I've got this now and a 500 gal. propane tank buried. Having that tank is handy too, I ran a line to my stainless steel grill so my lazy a$$ ain't gotta go fill tanks all the time.

And back on topic: I've got a 600 watt inverter I keep in my truck toolbox, but have only run it off my jump box. This is gonna change because I am going to install a 2nd battery as soon as I figure out where I want it. The engine bay is a no go because of my CAI so I'm down to either under my toolbox or behind the front bumper in a fab'd battery box welded or bolted to the frame...
Last edited by HammerZ71; Apr 13, 2010 at 08:57 AM.
I wont be running anything crazy. Basically, a laptop (charging and playing at the same time) and/or a charger for a hand held dyson hand vac and/or or little portable tire inflator. So, is a 500 watt about what I should use without killing the battery?
For the compressor, I'd use a 12V one rather than 110V. For the same reasons as below; it's got a 12V DC motor and there's no reason to add efficiency losses from 12V -> 120V -> 12V.

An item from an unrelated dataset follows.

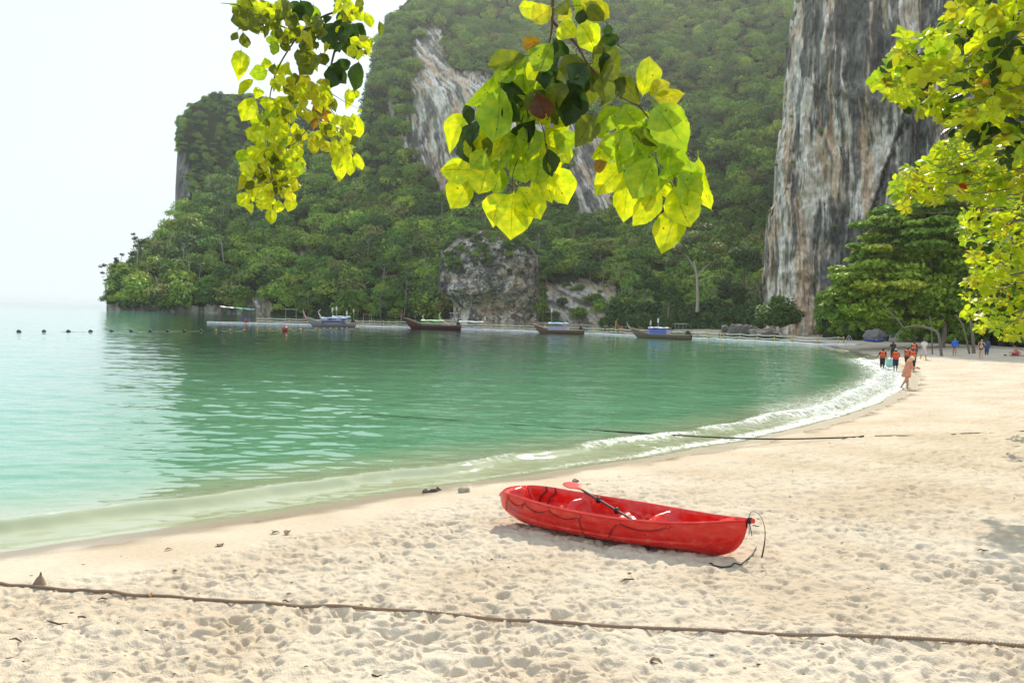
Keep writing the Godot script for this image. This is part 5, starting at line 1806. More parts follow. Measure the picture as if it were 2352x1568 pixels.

Anything with a motor is going to really **** off an inverter, though. You generally need to oversize to be safe. If you get a 500W inverter, a) it'll need to be hard-wired (500W is about 50 amps, and your cigarette lighter plug/wires will melt and b) I wouldn't use it for anything with a motor that draws more than about 2 amps.
There are some inverters that play much nicer with motors, but they tend to be much more expensive. Motors are an inductive load (compared to a resistive load like a lightbulb). Inductors do really interesting things to the waveshape of a signal that gets applied to them. Cheaper inverters are square-wave, which is fine for resistive loads, but the waveshape gets totally screwed by a motor and something WILL smoke.
Last edited by Rojhan; Apr 13, 2010 at 02:15 PM.
Ive got a 200 watt inverter in mine and hardwired to the battery. I power both my laptop and Xbox 360 at the same time. You need to look at the power supply on the laptop and see how much watts it needs as well as whatever else you are going to use. Add those numbers up and find an inverter thats a bit bigger to be safe.